• Description of the task:
Return, exactly as written, the lines that start at the one holding "Recreate this scene" and end at the one holding "PI = math.pi", with both of those lines kept. Skip any pictures.

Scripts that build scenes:
------------

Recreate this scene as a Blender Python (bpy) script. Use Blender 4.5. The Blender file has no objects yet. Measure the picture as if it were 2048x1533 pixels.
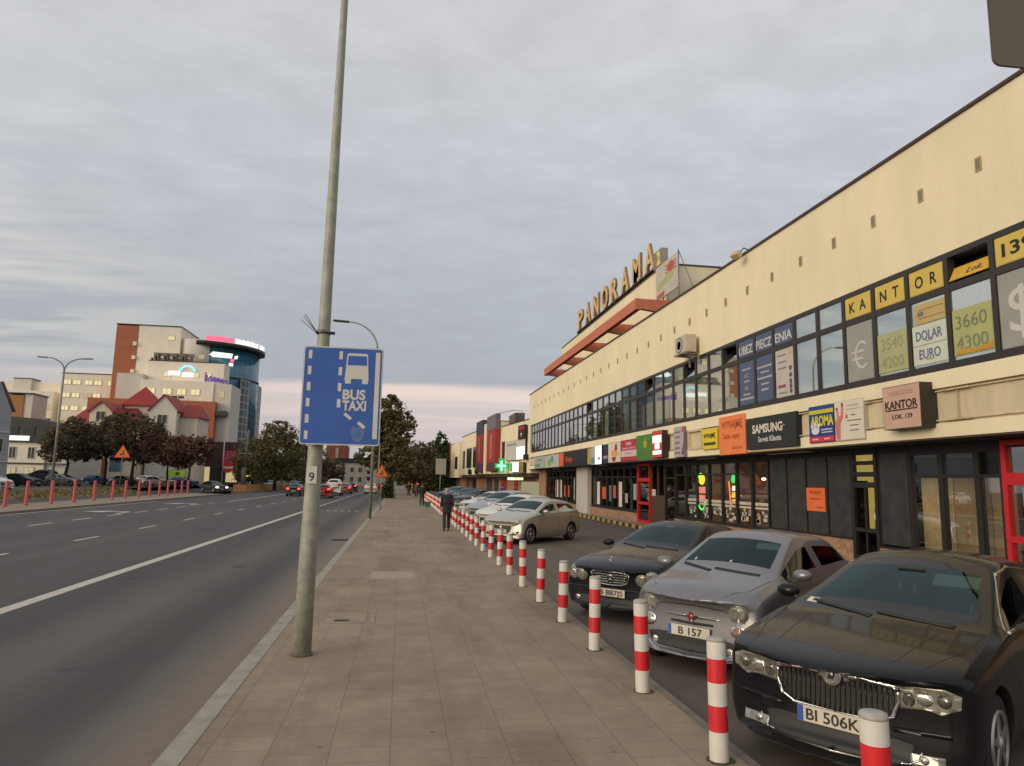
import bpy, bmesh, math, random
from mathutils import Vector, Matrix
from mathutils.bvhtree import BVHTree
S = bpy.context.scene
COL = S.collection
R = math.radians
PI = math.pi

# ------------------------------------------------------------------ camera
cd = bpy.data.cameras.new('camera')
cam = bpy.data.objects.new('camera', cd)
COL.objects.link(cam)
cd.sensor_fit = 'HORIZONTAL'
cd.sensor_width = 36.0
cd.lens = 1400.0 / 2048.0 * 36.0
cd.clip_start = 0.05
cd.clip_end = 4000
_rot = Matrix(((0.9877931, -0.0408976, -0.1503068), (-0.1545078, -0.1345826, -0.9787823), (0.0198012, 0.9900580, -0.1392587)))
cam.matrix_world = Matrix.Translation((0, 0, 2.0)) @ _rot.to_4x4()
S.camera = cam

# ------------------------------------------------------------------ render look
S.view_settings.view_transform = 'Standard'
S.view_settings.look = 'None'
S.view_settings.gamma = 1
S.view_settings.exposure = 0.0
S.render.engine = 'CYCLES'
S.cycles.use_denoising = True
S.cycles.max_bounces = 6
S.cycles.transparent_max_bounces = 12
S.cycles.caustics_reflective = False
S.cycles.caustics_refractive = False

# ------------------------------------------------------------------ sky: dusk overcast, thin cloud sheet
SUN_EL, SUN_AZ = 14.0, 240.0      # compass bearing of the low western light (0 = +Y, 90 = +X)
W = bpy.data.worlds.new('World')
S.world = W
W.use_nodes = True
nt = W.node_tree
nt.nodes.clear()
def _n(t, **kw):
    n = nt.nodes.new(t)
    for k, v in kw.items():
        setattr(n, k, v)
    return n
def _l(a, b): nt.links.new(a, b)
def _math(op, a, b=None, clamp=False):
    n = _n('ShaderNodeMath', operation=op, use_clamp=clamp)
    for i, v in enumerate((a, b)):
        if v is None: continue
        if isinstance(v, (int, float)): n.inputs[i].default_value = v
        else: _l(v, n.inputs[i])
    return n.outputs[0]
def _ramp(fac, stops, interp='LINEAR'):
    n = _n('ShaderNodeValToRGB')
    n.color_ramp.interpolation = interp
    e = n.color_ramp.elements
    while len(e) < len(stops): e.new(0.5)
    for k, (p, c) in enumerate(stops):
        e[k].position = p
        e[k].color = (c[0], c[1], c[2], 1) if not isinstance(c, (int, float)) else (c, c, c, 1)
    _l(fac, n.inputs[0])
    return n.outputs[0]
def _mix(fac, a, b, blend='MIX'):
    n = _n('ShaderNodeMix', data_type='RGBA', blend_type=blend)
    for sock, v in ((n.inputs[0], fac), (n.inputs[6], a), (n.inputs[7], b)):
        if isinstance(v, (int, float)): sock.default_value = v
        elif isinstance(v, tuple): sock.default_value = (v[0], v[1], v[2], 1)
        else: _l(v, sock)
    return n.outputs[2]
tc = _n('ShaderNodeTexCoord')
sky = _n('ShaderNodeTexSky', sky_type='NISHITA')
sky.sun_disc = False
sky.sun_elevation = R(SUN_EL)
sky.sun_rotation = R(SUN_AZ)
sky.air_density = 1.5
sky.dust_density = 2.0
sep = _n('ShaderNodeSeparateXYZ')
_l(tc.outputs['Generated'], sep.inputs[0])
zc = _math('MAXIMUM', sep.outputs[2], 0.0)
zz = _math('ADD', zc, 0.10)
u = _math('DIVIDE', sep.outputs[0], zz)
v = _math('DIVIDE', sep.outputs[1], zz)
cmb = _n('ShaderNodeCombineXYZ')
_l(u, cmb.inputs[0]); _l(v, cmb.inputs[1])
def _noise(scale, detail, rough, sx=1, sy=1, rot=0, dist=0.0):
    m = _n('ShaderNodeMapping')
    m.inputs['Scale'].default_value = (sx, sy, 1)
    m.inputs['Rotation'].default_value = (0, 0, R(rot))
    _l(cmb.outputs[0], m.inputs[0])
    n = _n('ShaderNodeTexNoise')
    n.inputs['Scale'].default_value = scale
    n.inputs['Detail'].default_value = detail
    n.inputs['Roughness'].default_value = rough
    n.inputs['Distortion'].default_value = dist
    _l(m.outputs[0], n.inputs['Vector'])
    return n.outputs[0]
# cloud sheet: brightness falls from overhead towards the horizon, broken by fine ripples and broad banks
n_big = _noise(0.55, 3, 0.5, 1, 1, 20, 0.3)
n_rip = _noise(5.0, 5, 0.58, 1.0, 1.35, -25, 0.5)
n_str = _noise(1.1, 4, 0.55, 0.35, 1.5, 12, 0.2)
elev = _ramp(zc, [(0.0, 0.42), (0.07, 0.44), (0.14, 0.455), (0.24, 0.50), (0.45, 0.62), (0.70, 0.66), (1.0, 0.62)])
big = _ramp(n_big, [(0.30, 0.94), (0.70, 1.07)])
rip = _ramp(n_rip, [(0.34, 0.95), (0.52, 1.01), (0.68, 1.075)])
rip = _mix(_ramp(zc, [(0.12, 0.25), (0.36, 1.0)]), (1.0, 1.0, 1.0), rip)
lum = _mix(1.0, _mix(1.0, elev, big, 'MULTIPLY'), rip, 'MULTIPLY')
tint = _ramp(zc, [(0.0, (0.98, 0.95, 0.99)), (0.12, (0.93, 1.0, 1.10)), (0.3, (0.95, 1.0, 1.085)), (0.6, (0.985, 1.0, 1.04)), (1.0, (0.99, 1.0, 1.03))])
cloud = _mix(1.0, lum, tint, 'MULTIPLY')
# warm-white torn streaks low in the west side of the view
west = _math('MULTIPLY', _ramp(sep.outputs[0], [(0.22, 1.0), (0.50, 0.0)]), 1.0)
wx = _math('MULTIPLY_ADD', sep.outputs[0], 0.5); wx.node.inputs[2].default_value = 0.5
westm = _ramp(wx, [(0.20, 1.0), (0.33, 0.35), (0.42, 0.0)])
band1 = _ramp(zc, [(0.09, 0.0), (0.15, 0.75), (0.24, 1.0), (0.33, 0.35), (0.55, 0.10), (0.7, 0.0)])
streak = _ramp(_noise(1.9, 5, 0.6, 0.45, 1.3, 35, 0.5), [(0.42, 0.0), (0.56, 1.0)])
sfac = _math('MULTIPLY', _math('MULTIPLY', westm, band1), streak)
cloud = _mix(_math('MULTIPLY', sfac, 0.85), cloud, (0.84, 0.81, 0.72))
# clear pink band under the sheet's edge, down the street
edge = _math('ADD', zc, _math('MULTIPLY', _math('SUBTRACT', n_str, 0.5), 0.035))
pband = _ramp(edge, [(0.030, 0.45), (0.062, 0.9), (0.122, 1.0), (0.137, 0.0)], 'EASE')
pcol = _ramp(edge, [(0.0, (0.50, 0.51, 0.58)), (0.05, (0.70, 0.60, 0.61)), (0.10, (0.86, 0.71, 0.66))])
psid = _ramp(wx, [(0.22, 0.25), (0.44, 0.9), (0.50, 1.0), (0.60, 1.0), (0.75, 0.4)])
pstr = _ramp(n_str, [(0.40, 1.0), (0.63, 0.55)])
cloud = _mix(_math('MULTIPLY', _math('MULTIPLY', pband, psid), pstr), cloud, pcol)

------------

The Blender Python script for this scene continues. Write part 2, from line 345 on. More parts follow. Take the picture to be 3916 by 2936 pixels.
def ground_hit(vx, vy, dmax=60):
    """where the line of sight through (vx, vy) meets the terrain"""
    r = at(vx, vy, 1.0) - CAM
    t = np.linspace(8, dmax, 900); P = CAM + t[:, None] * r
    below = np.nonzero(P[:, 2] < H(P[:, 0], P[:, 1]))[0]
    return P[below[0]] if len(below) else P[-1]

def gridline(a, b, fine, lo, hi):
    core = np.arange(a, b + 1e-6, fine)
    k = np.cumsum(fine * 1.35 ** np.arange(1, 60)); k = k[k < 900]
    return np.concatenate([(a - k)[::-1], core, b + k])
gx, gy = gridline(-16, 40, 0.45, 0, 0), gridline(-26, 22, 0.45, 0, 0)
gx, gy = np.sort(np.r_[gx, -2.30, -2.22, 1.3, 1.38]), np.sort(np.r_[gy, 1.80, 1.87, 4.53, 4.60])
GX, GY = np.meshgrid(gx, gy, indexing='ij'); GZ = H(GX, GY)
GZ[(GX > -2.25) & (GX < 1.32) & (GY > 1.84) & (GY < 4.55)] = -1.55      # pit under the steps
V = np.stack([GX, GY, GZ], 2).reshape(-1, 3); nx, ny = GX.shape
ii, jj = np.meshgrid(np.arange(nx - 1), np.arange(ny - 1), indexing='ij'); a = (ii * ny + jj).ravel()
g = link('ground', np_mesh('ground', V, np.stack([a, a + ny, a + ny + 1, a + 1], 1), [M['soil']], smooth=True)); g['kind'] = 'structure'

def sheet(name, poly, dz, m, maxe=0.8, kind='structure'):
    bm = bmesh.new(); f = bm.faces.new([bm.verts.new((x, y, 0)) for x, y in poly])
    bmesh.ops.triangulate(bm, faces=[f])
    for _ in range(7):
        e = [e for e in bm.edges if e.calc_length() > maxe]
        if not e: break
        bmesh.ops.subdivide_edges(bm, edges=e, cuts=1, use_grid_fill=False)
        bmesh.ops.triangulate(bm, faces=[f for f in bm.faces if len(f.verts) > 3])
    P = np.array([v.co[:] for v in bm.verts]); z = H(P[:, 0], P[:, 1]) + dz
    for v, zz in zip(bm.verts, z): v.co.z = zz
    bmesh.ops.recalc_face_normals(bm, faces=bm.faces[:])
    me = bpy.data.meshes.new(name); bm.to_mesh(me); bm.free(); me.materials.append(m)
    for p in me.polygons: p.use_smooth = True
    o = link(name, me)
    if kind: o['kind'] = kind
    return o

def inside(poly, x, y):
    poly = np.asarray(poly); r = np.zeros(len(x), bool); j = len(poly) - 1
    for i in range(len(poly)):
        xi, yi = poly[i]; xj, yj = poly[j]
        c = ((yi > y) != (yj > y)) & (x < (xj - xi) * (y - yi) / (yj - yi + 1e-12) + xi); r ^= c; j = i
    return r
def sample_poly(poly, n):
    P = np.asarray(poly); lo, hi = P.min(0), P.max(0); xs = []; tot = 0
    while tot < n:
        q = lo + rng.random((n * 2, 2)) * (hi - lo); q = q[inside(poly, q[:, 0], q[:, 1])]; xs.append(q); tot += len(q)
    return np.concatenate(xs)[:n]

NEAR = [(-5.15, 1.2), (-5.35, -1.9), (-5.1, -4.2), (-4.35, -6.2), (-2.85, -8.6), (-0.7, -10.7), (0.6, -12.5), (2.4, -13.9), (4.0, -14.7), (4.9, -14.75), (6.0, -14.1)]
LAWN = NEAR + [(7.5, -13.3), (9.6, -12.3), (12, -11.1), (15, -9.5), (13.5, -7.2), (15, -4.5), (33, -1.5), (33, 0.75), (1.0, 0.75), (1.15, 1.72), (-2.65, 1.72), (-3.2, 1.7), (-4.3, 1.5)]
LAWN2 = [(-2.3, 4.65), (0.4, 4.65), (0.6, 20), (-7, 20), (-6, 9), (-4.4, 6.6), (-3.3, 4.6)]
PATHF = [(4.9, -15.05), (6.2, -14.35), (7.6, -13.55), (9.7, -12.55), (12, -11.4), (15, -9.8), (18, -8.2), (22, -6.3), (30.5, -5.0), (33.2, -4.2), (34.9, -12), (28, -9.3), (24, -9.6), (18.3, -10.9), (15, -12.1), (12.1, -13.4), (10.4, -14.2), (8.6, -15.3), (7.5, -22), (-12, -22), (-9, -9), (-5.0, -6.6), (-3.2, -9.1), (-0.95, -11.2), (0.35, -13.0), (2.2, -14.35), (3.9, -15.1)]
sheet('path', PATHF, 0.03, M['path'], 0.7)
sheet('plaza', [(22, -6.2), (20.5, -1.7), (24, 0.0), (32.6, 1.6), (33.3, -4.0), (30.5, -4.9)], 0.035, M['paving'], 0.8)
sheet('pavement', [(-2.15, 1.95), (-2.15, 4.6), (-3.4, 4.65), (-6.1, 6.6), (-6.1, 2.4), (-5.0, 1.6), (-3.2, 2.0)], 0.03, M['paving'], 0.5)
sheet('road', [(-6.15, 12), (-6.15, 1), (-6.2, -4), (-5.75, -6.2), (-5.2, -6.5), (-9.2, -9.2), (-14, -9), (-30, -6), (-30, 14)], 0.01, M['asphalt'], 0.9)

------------

• Reply to the exercise:
Recreate this scene as a Blender Python (bpy) script. Use Blender 4.5. The Blender file has no objects yet. Measure the picture as if it were 2048x1533 pixels.
import bpy, bmesh, math, random
from mathutils import Vector, Matrix
from mathutils.bvhtree import BVHTree
S = bpy.context.scene
COL = S.collection
R = math.radians
PI = math.pi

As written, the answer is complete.